In an effort to get comments from the NPA, its spokesman, Captain Ihenacho Ebubeogu, General Manager in charge of Public Affairs department of the authority asked that Financial Vanguard text the enquiry to him so as to get more detailed information from the accounts department. But as at the time of writing the report, there was no response. Speaking in defence of Intels, Mr. Sambol Isidore said that he was not aware of any indebtedness of Intels to NPA adding that if anybody was owing, it will be NPA that would be indebted to Intels.

“As far as our records show, NPA owe us a lot, we have a lot to reconcile with NPA, because I cannot believe that Intels is operating somewhere and is owing lease fee. “Besides, the accounts reconliation is an on-going process between the parties. “On the throughput, fees are calculated based on volumes and that was why we kept talking about oil and gas cargo. “When they give the lease, assumptions are made over the period of the lease and if all things go well the accruable lease fees can be calculated.

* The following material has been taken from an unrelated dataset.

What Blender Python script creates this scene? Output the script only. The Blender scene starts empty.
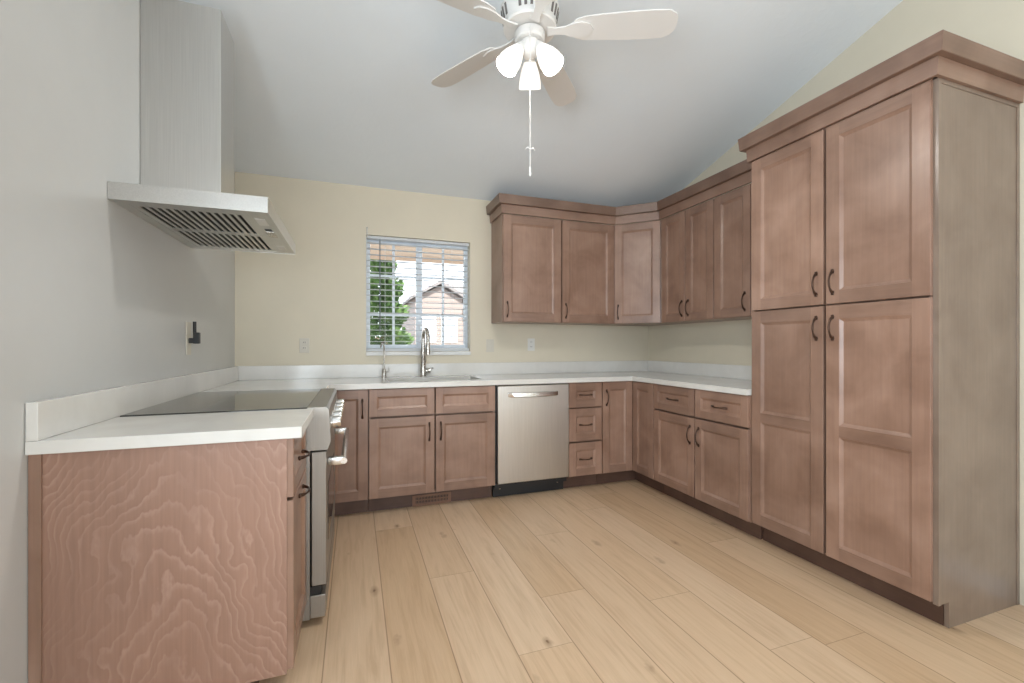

“We keep talking about oil and gas cargo, that was the point we were making, our terminal is for oil and gas. If we don’t have the throughput coming into our port, how do we make the money to pay NPA?” Efforts to reach Mr. Muyiwa, spokesman for Sifax Group, owners of Port and Cargo Handling Services Limited was futile as his phone was switched off when Financial Vanguard called. Speaking in defence of Ecomarine, Mr. Kingsley Anaroke said that the firm has paid all its dues to NPA.

Anaroke explained that the Compliance and Monitoring Committee from the NPA commended the firm for being up to date with their payment. When the Executive Secretary of the Nigerian Shippers’ Council, (NSC), Mr. Hassan Bello was contacted for comments, he was said to be unavailable as he was out of the country.